2:00 PM Briefing: Positioning for the Close
PART 1: AFTERNOON PIVOT (2:00 PM ET)
| Metric | Level/Status | Impact |
|---|---|---|
| Key Pivot Level | 7,105 SPX (7000/7125 congestion) | Holding 7,100 keeps the rally bias intact; a daily close above 7,125 keeps dealers pinned around the convexity magnet |
| Bond Yields | 10Y 4.30%, 2Y 3.78% | Little change after the 1pm strip; rates remain anchored until clarity on the ceasefire/auction news breaks |
| Gamma Exposure | Short gamma under ~7,075, long into 7,150 | Dealers are shaving upside exposure; expect higher pin risk if SPX stays in the 7,085–7,140 corridor |
PART 2: BOND/YIELD UPDATE
- Auction Results: The 1pm Treasury announcement has not yet forced a reprice; front-end yield direction remains muted, suggesting no surprise tail or one-off bid-to-cover that would reprice the curve.
- Yield Reaction: Yields are firmer by a handful of basis points across the curve, but the tone is "steady"—the market is treating the auction as routine while waiting for Iran peace-talk clarity. Tech (QQQ) is digesting the move; the tape is fragile above yesterday’s highs.
PART 3: CLOSING SCENARIOS
- Bull Case: Sustained trade above 7,100 and a push through 7,125 frees dealers to cover gamma and accelerates a run to 7,165. Confidence would spike if the QQQ/TLT ratio stays elevated while bond yields plateau.

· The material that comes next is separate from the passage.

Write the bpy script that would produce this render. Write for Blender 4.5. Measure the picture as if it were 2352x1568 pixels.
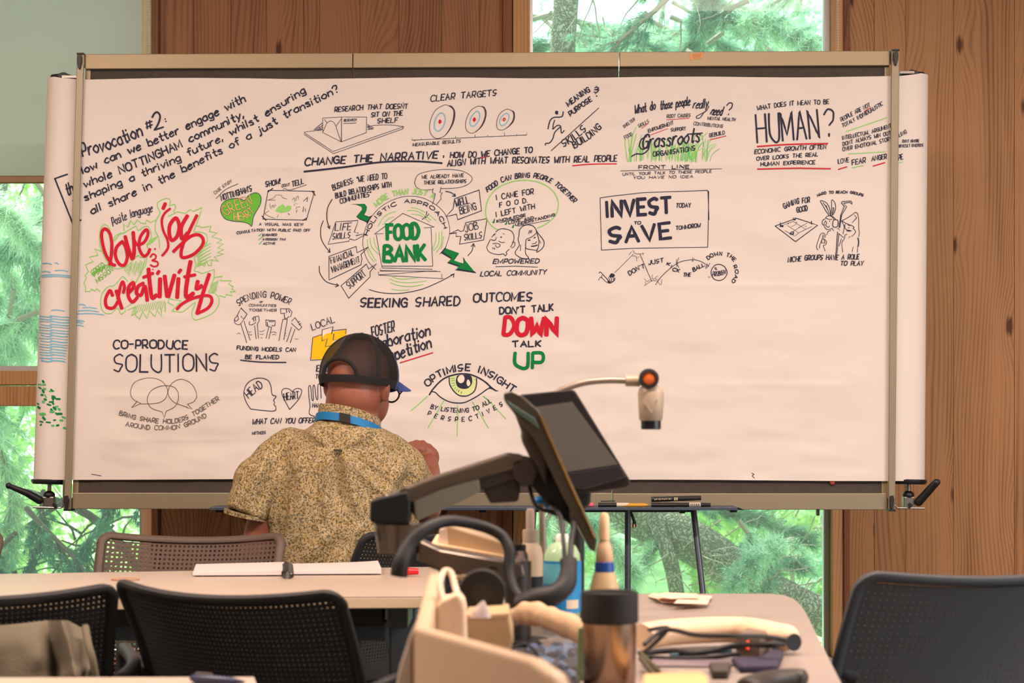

- Bear Case: A break of 7,075 would uncover the short-gamma zone below 7,050 and invite hits toward 7,025; dealers will lean into puts and volatility will reprice higher.
- Gamma Pin Risk: The largest open interest cluster is still in the 7,085–7,125 range. Unless volume steps up, SPX is likely to gravitate back toward that strike area into the close with dealers defending delta neutrality.
PART 4: 1DTE SPX OPTION RECOMMENDATIONS
- Call Spread: Buy the 7,110/7,150 call spread for ~2.40. Rationale: With dealer gamma short below 7,075, any push above 7,110 will force them to chase, creating a momentum squeeze into the close. Risk control: stop if SPX snaps back below 7,080 (stop-loss ~2.00) or if implied vol jumps >25% post-auction.
- Put Calendar: Sell the 7,075 1DTE put and buy the 7,075 2DTE put for a ~1.10 credit. Rationale: Front-end volatility is still pressured; a stay-in-range scenario lets you collect the decay while being hedged one day out. Risk control: hedge with a close futures hedge below 7,050 or tape the 1DTE 7,050 put if delta drifts past -0.35.